Schirrmacher spielt unterschiedliche Vokabulare gegeneinander aus, als würden sie sich nicht auf ein und dieselbe Wirklichkeit beziehen – eines der geistigen Selbsterfahrung, das auch als Illusion noch nützlich sein mag und das wir gar nicht loswerden können, und ein objektivierendes in strikter Außenperspektive. Es ist ja noch keineswegs über die Zukunft der Künstlichen Intelligenz entschieden: zum einen, weil wir KI gar nicht definieren können, zum anderen, weil es darauf immer nur praktische und keine philosophischen Antworten geben wird. Noch weniger wissen wir, was das letzlich ist – unser Bewusstsein.

Das Hauptdilemma des Buchs aber ähnelt der gern gestellten Frage, ob an einer Misere denn nun das System schuld sei oder der Einzelne.

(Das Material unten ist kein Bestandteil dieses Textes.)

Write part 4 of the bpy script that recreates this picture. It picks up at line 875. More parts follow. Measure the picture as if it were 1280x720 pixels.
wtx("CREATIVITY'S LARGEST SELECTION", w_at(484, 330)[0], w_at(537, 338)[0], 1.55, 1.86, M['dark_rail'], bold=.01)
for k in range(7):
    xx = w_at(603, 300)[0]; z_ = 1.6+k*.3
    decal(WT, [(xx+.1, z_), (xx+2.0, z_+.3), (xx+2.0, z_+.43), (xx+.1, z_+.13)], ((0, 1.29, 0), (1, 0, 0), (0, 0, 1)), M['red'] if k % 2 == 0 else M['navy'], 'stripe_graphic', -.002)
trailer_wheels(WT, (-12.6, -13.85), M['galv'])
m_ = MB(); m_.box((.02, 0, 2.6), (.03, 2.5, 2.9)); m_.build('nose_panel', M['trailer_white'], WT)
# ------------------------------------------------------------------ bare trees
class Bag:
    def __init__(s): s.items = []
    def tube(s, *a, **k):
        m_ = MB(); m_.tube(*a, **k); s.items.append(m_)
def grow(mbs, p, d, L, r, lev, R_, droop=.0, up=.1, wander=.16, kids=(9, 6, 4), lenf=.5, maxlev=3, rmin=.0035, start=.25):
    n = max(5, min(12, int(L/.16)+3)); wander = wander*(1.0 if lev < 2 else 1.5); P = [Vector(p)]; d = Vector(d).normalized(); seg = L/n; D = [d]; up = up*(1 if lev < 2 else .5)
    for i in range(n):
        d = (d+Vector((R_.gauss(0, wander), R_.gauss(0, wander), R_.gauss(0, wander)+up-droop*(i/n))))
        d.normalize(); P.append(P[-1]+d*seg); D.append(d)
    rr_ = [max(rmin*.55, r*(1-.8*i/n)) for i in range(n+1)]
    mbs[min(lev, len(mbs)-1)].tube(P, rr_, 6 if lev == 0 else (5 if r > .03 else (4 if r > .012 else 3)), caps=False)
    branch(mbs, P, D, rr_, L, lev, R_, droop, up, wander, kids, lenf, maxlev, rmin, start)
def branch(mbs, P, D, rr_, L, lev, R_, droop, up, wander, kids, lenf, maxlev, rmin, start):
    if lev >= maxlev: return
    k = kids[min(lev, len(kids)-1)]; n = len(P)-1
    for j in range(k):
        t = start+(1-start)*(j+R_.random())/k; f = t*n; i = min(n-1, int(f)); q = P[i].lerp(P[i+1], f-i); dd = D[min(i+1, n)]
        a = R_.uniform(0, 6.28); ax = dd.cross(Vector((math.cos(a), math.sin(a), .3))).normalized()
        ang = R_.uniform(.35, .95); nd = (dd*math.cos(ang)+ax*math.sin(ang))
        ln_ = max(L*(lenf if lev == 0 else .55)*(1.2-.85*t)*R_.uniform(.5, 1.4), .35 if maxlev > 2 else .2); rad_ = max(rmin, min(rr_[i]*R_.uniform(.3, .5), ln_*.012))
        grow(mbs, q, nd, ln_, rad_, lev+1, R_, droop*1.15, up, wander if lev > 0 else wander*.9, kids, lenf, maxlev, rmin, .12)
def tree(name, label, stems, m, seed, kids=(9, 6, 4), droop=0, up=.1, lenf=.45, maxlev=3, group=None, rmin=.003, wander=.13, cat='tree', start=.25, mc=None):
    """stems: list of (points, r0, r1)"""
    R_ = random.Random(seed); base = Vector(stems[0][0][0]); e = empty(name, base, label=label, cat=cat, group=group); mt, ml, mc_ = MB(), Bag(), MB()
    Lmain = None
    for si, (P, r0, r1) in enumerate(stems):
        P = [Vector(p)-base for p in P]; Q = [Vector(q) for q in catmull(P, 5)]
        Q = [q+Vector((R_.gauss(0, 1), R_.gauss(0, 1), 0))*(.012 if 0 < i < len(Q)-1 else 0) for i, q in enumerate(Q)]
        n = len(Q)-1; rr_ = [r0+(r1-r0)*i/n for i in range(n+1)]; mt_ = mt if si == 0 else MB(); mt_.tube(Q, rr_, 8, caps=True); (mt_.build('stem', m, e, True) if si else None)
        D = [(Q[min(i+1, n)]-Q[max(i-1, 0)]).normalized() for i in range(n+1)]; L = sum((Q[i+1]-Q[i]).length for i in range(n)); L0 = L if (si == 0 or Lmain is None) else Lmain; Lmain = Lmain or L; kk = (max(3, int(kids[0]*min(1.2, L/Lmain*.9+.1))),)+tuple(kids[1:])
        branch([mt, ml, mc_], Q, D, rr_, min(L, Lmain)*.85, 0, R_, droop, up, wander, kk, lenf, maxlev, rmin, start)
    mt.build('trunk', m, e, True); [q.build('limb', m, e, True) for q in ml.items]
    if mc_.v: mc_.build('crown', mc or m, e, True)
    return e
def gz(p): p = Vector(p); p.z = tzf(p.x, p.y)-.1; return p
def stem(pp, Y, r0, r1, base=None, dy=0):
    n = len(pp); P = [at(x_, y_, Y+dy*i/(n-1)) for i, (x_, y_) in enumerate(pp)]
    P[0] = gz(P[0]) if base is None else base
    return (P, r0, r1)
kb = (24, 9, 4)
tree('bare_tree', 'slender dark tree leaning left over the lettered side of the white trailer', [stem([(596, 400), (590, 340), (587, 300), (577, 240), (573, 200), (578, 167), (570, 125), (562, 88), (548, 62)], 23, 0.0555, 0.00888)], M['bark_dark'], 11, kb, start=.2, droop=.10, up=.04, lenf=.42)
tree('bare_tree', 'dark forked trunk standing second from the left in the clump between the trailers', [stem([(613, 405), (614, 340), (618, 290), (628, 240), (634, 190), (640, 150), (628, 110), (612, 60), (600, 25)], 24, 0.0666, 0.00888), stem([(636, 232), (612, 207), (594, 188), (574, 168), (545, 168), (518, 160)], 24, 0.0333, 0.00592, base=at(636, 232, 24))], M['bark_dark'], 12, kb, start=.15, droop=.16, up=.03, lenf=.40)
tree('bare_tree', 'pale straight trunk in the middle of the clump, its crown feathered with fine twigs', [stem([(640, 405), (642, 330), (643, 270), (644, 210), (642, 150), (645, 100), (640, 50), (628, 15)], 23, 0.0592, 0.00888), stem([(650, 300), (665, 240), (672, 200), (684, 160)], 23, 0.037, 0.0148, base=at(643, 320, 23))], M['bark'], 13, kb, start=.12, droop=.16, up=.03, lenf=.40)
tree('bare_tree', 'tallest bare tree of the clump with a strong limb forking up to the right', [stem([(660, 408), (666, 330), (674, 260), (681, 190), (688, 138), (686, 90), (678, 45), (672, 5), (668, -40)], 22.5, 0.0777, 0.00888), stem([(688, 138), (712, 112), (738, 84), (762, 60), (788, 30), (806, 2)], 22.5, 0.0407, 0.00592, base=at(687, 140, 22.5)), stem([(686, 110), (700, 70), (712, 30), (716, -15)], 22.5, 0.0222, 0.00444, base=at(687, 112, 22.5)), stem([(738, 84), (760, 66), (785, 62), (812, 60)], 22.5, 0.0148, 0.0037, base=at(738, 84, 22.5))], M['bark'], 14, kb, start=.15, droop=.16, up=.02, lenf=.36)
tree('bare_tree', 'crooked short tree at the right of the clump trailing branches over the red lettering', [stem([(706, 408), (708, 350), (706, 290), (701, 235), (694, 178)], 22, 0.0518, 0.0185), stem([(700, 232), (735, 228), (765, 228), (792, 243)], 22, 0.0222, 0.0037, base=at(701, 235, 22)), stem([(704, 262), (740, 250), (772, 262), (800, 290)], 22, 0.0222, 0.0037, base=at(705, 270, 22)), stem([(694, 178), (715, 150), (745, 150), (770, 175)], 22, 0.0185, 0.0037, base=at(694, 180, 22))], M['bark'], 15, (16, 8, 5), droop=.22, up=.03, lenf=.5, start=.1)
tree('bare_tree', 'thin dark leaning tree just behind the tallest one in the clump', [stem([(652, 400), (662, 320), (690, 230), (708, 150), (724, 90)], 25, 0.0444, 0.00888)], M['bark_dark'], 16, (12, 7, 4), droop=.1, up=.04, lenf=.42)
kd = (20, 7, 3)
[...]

Schirrmachers Lösungsvorschlag besteht darin, dass er im analytischen ersten Teil das Technosystem zum Schuldigen erklärt, im zweiten Teil aber das Individuum aufruft, sich gegen alle Zumutungen zu wehren. Erst malt er die Gefahr einer allmächtigen Gegenintelligenz an die Wand, die sich „in fast alle Winkel unserer Seelen eingepflanzt“ hat, dann empfiehlt er ein wenig Gehirnjogging: „Es ist an der Zeit, die trügerische Verankerung unserer Lebenssicherheit in Zahlen zu durchschauen. Jetzt geht es um das, was jeder tut, wenn er zu viel Kekse gegessen hat. Es geht um Krafttraining für den Muskel der Selbstkontrolle.“

Er empfiehlt „mindfulness“ – Achtsamkeit: „Wir können die Informationsflut nicht bändigen, aber wir können lernen, ohne Ich-Erschöpfung aufmerksam zu werden.“ Für den intellektuellen Aufwand, den dieses Buch treibt, ist dies ein ausgesprochen schlichter Ratschlag. Das Gefühl, einer technologischen Übermacht ausgesetzt zu sein, geht sehr wohl mit dem subjektiven Trotz zusammen, sich nicht „auffressen“ zu lassen. Man kann nur darauf hoffen, dass diese Übermacht nicht ganz so undurchdringlich ist, wie Frank Schirrmacher es darstellt.